--- Task ---
Retype only what runs from the beginning of the data through the line with "SC.camera = cam"; please omit the pictures and keep every line exact.

--- Start of Data section ---

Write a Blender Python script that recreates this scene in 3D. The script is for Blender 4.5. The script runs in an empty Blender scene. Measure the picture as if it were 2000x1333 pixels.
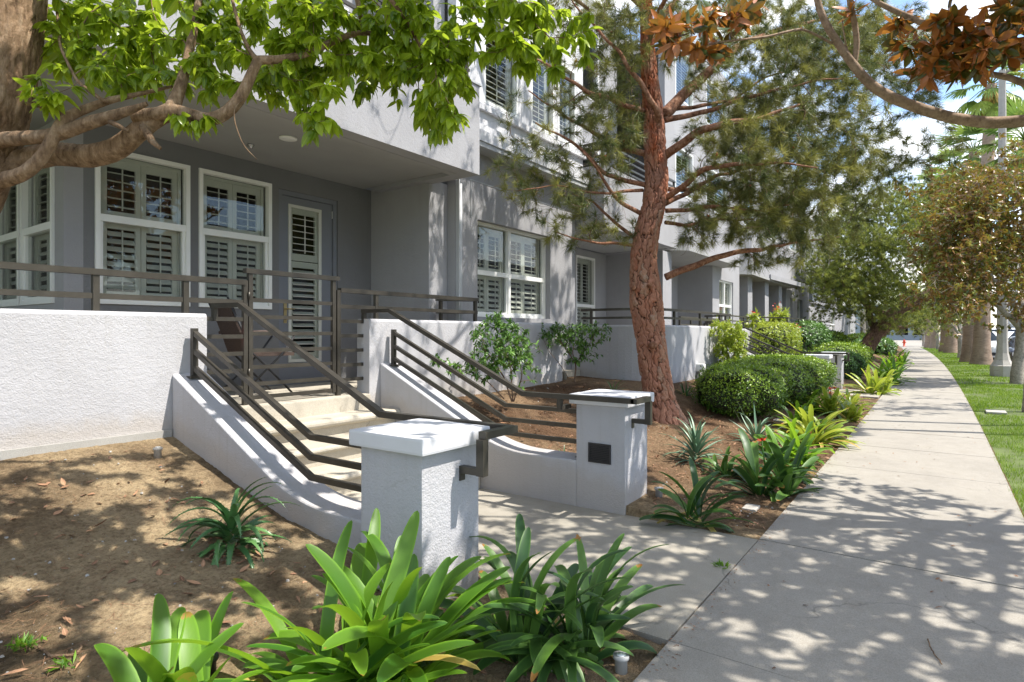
import bpy, math, random
import numpy as np
from mathutils import Vector, Matrix
PI = math.pi
rad = math.radians
random.seed(7)
RNG = np.random.default_rng(11)
SC = bpy.context.scene
COL = SC.collection

# ------------------------------------------------------------------ camera
FOC = 1181.0                       # focal length in photo pixels (photo is 2000 px wide)
AZ = math.atan2(845.0, FOC)        # street axis (+X) lies this far to the right of the view axis
CH = 1.5
FW = np.array([math.cos(AZ), math.sin(AZ)])
RT = np.array([math.sin(AZ), -math.cos(AZ)])
cam_d = bpy.data.cameras.new('camera')
cam = bpy.data.objects.new('camera', cam_d)
COL.objects.link(cam)
cam_d.sensor_width = 36.0
cam_d.lens = 36.0 * FOC / 2000.0
cam_d.shift_y = -16.5 / 2000.0
cam_d.clip_start = 0.05
cam_d.clip_end = 3000.0
cam.location = (0, 0, CH)
cam.rotation_euler = (PI / 2, 0, AZ - PI / 2)
SC.camera = cam

# ------------------------------------------------------------------ sky and sun
SUN_EL = 58.0
SUN_AZ = np.array([0.37, -0.93]); SUN_AZ = SUN_AZ / np.linalg.norm(SUN_AZ)
w = bpy.data.worlds.new("World"); SC.world = w; w.use_nodes = True
nt = w.node_tree; nt.nodes.clear()
N = nt.nodes.new; L = nt.links.new
out = N('ShaderNodeOutputWorld'); bg = N('ShaderNodeBackground'); sky = N('ShaderNodeTexSky')
sky.sky_type = 'NISHITA'; sky.sun_disc = False
sky.sun_elevation = rad(SUN_EL); sky.sun_rotation = math.atan2(SUN_AZ[0], SUN_AZ[1])
sky.ozone_density = 2.0; sky.dust_density = 0.6
tc = N('ShaderNodeTexCoord'); mp = N('ShaderNodeMapping'); mp.inputs['Scale'].default_value = (1, 1, 2.2)
ns = N('ShaderNodeTexNoise'); ns.inputs['Scale'].default_value = 3.2; ns.inputs['Detail'].default_value = 9
ns.inputs['Roughness'].default_value = 0.62
rp = N('ShaderNodeValToRGB'); rp.color_ramp.elements[0].position = 0.47; rp.color_ramp.elements[1].position = 0.63
mx = N('ShaderNodeMix'); mx.data_type = 'RGBA'; mx.inputs['B'].default_value = (7.8, 7.6, 7.3, 1)
L(tc.outputs['Generated'], mp.inputs['Vector']); L(mp.outputs[0], ns.inputs['Vector']); L(ns.outputs['Fac'], rp.inputs['Fac'])
L(rp.outputs['Color'], mx.inputs['Factor']); L(sky.outputs[0], mx.inputs['A']); L(mx.outputs['Result'], bg.inputs['Color'])
bg.inputs['Strength'].default_value = 0.15
L(bg.outputs[0], out.inputs[0])
sun_d = bpy.data.lights.new('sun', 'SUN'); sun_d.energy = 4.0; sun_d.angle = rad(0.55); sun_d.color = (1.0, 0.95, 0.87)
sun = bpy.data.objects.new('sun', sun_d); COL.objects.link(sun)
ce = math.cos(rad(SUN_EL))
S = Vector((SUN_AZ[0] * ce, SUN_AZ[1] * ce, math.sin(rad(SUN_EL))))
sun.rotation_euler = S.to_track_quat('Z', 'Y').to_euler()
SC.view_settings.view_transform = 'Standard'
SC.view_settings.look = 'None'
SC.view_settings.exposure = 1.08
SC.cycles.max_bounces = 8
SC.cycles.diffuse_bounces = 4
SC.cycles.transparent_max_bounces = 12
SC.cycles.use_denoising = True

# ------------------------------------------------------------------ helpers
def P(px, py, **k):
    """point on the ray through photo pixel (px, py) at a given depth, x, y or z"""
    r = (px - 1000) / FOC; u = (650 - py) / FOC
    D = (FW[0] + r * RT[0], FW[1] + r * RT[1], u)
    if 'd' in k: d = k['d']
    elif 'x' in k: d = k['x'] / D[0]
    elif 'y' in k: d = k['y'] / D[1]
    else: d = (k['z'] - CH) / u
    return np.array((d * D[0], d * D[1], CH + d * u))
def Qp(p):
    p = np.asarray(p, float)
    d = p[..., 0] * FW[0] + p[..., 1] * FW[1]; r = p[..., 0] * RT[0] + p[..., 1] * RT[1]
    return 1000 + FOC * r / d, 650 - FOC * (p[..., 2] - CH) / d, d
def in_view(p, m=40):
    x, y, d = Qp(p)
    return d > 0 and -m < x < 2000 + m and -m < y < 1333 + m
def off(x):
    return 0.00047 * max(x, 0.0) ** 2
def sstep(a, b, x):
    t = np.clip((np.asarray(x, float) - a) / (b - a), 0, 1)
    return t * t * (3 - 2 * t)

class MB:
    def __init__(s): s.v = []; s.f = []; s.n = 0; s.a = []; s.has = False
    def add(s, v, f, mat=0, attr=None, smooth=False):
        v = np.asarray(v, float).reshape(-1, 3)
        if len(v) == 0: return
        s.v.append(v)
        f = f if isinstance(f, list) and len(set(map(len, f))) > 1 else [np.asarray(f, int)] if not (isinstance(f, list) and f and isinstance(f[0], np.ndarray) and f[0].ndim == 2) else f
        for g in f:
            g = np.asarray(g, int)
            if g.ndim == 1: g = g[None, :]
            s.f.append((g + s.n, mat, smooth))
        if attr is None: s.a.append(np.zeros((len(v), 3)))
        else: s.a.append(np.asarray(attr, float)); s.has = True
        s.n += len(v)
    def box(s, x0, x1, y0, y1, z0, z1, mat=0):
        if x0 > x1: x0, x1 = x1, x0
        if y0 > y1: y0, y1 = y1, y0
        v = [(x, y, z) for z in (z0, z1) for y in (y0, y1) for x in (x0, x1)]
        s.add(v, [[0, 2, 3, 1], [4, 5, 7, 6], [0, 1, 5, 4], [2, 6, 7, 3], [0, 4, 6, 2], [1, 3, 7, 5]], mat)
    def bbox(s, x0, x1, y0, y1, z0, z1, b=0.008, mat=0):
        """box with chamfered edges"""
        if x0 > x1: x0, x1 = x1, x0
        if y0 > y1: y0, y1 = y1, y0
        import bmesh
        bm = bmesh.new(); bmesh.ops.create_cube(bm, size=1)
        for q in bm.verts: q.co = Vector(((x0 + x1) / 2 + q.co.x * (x1 - x0), (y0 + y1) / 2 + q.co.y * (y1 - y0), (z0 + z1) / 2 + q.co.z * (z1 - z0)))
        bmesh.ops.bevel(bm, geom=list(bm.edges), offset=b, segments=2, affect='EDGES', profile=0.7)
        s.bm(bm, mat)
    def bm(s, bm, mat=0, smooth=False):
        bm.verts.ensure_lookup_table(); bm.verts.index_update()
        v = [tuple(q.co) for q in bm.verts]; by = {}
        for f in bm.faces: by.setdefault(len(f.verts), []).append([q.index for q in f.verts])
        s.add(v, [np.array(g) for g in by.values()], mat, None, smooth)
        bm.free()
    def bar(s, a, b, w_, h_, mat=0, up=(0, 0, 1)):
        """rectangular bar from a to b, w_ across, h_ tall"""
        a = np.array(a, float); b = np.array(b, float); t = b - a; t /= np.linalg.norm(t)
        up = np.array(up, float)
        if abs(t @ up) > 0.98: up = np.array((0, 1.0, 0))
        r = np.cross(t, up); r /= np.linalg.norm(r); u = np.cross(r, t)
        v = [p + r * sx * w_ / 2 + u * sz * h_ / 2 for p in (a, b) for sz in (-1, 1) for sx in (-1, 1)]
        s.add(v, [[0, 1, 3, 2], [4, 6, 7, 5], [0, 4, 5, 1], [2, 3, 7, 6], [0, 2, 6, 4], [1, 5, 7, 3]], mat)
    def rail(s, pts, w_, h_, mat=0):
        """mitred rectangular rail through points in a vertical plane or plan polyline"""
        pts = [np.array(p, float) for p in pts]; n = len(pts); V = []
        for i, p in enumerate(pts):
            t0 = pts[i] - pts[i - 1] if i else pts[1] - pts[0]
            t1 = pts[i + 1] - pts[i] if i < n - 1 else t0
            t0 = t0 / np.linalg.norm(t0); t1 = t1 / np.linalg.norm(t1)
            h0 = t0.copy(); h0[2] = 0; h1 = t1.copy(); h1[2] = 0
            hh = h0 / (np.linalg.norm(h0) + 1e-9) + h1 / (np.linalg.norm(h1) + 1e-9); hh /= np.linalg.norm(hh) + 1e-9
            r = np.array((hh[1], -hh[0], 0.0)); c = abs(h0 / (np.linalg.norm(h0) + 1e-9) @ hh) or 1
            bt = t0 + t1; bt /= np.linalg.norm(bt)
            u = np.cross(r, bt); u /= np.linalg.norm(u)
            if u[2] < 0: u = -u
            k = 1 / max(0.5, bt @ t1)
            for sz in (-1, 1):
                for sx in (-1, 1):
                    V.append(p + r * sx * w_ / 2 / max(c, .5) + u * sz * h_ / 2 * (k if abs(t0[2] - t1[2]) > 1e-3 else 1))
        F = []
        for i in range(n - 1):
            b = 4 * i
            F += [[b, b + 4, b + 5, b + 1], [b + 2, b + 3, b + 7, b + 6], [b, b + 2, b + 6, b + 4], [b + 1, b + 5, b + 7, b + 3]]
        F += [[0, 1, 3, 2], [4 * n - 4, 4 * n - 2, 4 * n - 1, 4 * n - 3]]
        s.add(V, F, mat)
    def prism(s, poly, axis, a0, a1, mat=0):
        """extrude a polygon given in the two other axes along axis"""
        def mk(u, v_, a): return {'x': (a, u, v_), 'y': (u, a, v_), 'z': (u, v_, a)}[axis]
        n = len(poly)
        V = [mk(u, v_, a0) for u, v_ in poly] + [mk(u, v_, a1) for u, v_ in poly]
        s.add(V, [np.array([[i, (i + 1) % n, n + (i + 1) % n, n + i] for i in range(n)]), np.array([list(range(n))[::-1]]), np.array([list(range(n, 2 * n))])], mat)
    def tube(s, pts, rr, seg=8, mat=0, cap=True, smooth=True, attr=None):
        pts = np.asarray(pts, float); n = len(pts); rr = np.broadcast_to(np.asarray(rr, float), (n,))
        t = np.gradient(pts, axis=0); t /= np.linalg.norm(t, axis=1)[:, None] + 1e-12
        r = np.cross(t[0], (0.13, 0.27, 1.0) if abs(t[0][2]) < .9 else (1.0, 0.1, 0)); r /= np.linalg.norm(r)
        an = np.linspace(0, 2 * PI, seg, endpoint=False); V = np.empty((n, seg, 3))
        for i in range(n):
            r = r - t[i] * (r @ t[i]); r /= np.linalg.norm(r); q = np.cross(t[i], r)
            V[i] = pts[i] + rr[i] * (np.cos(an)[:, None] * r + np.sin(an)[:, None] * q)
        i, j = np.meshgrid(np.arange(n - 1), np.arange(seg), indexing='ij')
        F = np.stack([i * seg + j, i * seg + (j + 1) % seg, (i + 1) * seg + (j + 1) % seg, (i + 1) * seg + j], -1).reshape(-1, 4)
        fs = [F]
        if cap: fs += [np.arange(seg)[::-1][None, :], (np.arange(seg) + (n - 1) * seg)[None, :]]
        s.add(V.reshape(-1, 3), fs, mat, attr, smooth)
    def lathe(s, c, prof, seg=20, mat=0, smooth=True):
        an = np.linspace(0, 2 * PI, seg, endpoint=False)
        V = np.array([[(c[0] + r * math.cos(a), c[1] + r * math.sin(a), c[2] + z) for a in an] for r, z in prof])
        n = len(prof); i, j = np.meshgrid(np.arange(n - 1), np.arange(seg), indexing='ij')
        F = np.stack([i * seg + j, i * seg + (j + 1) % seg, (i + 1) * seg + (j + 1) % seg, (i + 1) * seg + j], -1).reshape(-1, 4)
        s.add(V.reshape(-1, 3), [F, np.arange(seg)[::-1][None, :], (np.arange(seg) + (n - 1) * seg)[None, :]], mat, None, smooth)
    def build(s, name, mats, parent=None):
        me = bpy.data.meshes.new(name)
        v = np.concatenate(s.v) if s.v else np.zeros((0, 3))
        me.vertices.add(len(v)); me.vertices.foreach_set('co', v.astype(np.float32).ravel())
        li = np.concatenate([g.ravel() for g, _, _ in s.f]) if s.f else np.zeros(0, int)
        cnt = np.concatenate([np.full(len(g), g.shape[1]) for g, _, _ in s.f]) if s.f else np.zeros(0, int)
        mi = np.concatenate([np.full(len(g), m) for g, m, _ in s.f]) if s.f else np.zeros(0, int)
        sm = np.concatenate([np.full(len(g), q) for g, _, q in s.f]) if s.f else np.zeros(0, bool)
        me.loops.add(len(li)); me.loops.foreach_set('vertex_index', li.astype(np.int32))
        me.polygons.add(len(cnt)); st = np.concatenate([[0], np.cumsum(cnt)[:-1]]) if len(cnt) else cnt
        me.polygons.foreach_set('loop_start', st.astype(np.int32))
        me.polygons.foreach_set('material_index', mi.astype(np.int32)); me.polygons.foreach_set('use_smooth', sm.astype(bool))
        if s.has:
            at = me.attributes.new('luv', 'FLOAT_VECTOR', 'POINT'); at.data.foreach_set('vector', np.concatenate(s.a).astype(np.float32).ravel())
        me.update(calc_edges=True); me.validate()
        for m in (mats if isinstance(mats, (list, tuple)) else [mats]): me.materials.append(m)
        o = bpy.data.objects.new(name, me); COL.objects.link(o)
        if parent is not None:
            o.parent = parent
            if parent.type == 'EMPTY': o.matrix_parent_inverse = Matrix.Translation(-parent.location)
        return o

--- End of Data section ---

--- Response to this task ---
Write a Blender Python script that recreates this scene in 3D. The script is for Blender 4.5. The script runs in an empty Blender scene. Measure the picture as if it were 2000x1333 pixels.
import bpy, math, random
import numpy as np
from mathutils import Vector, Matrix
PI = math.pi
rad = math.radians
random.seed(7)
RNG = np.random.default_rng(11)
SC = bpy.context.scene
COL = SC.collection

# ------------------------------------------------------------------ camera
FOC = 1181.0                       # focal length in photo pixels (photo is 2000 px wide)
AZ = math.atan2(845.0, FOC)        # street axis (+X) lies this far to the right of the view axis
CH = 1.5
FW = np.array([math.cos(AZ), math.sin(AZ)])
RT = np.array([math.sin(AZ), -math.cos(AZ)])
cam_d = bpy.data.cameras.new('camera')
cam = bpy.data.objects.new('camera', cam_d)
COL.objects.link(cam)
cam_d.sensor_width = 36.0
cam_d.lens = 36.0 * FOC / 2000.0
cam_d.shift_y = -16.5 / 2000.0
cam_d.clip_start = 0.05
cam_d.clip_end = 3000.0
cam.location = (0, 0, CH)
cam.rotation_euler = (PI / 2, 0, AZ - PI / 2)
SC.camera = cam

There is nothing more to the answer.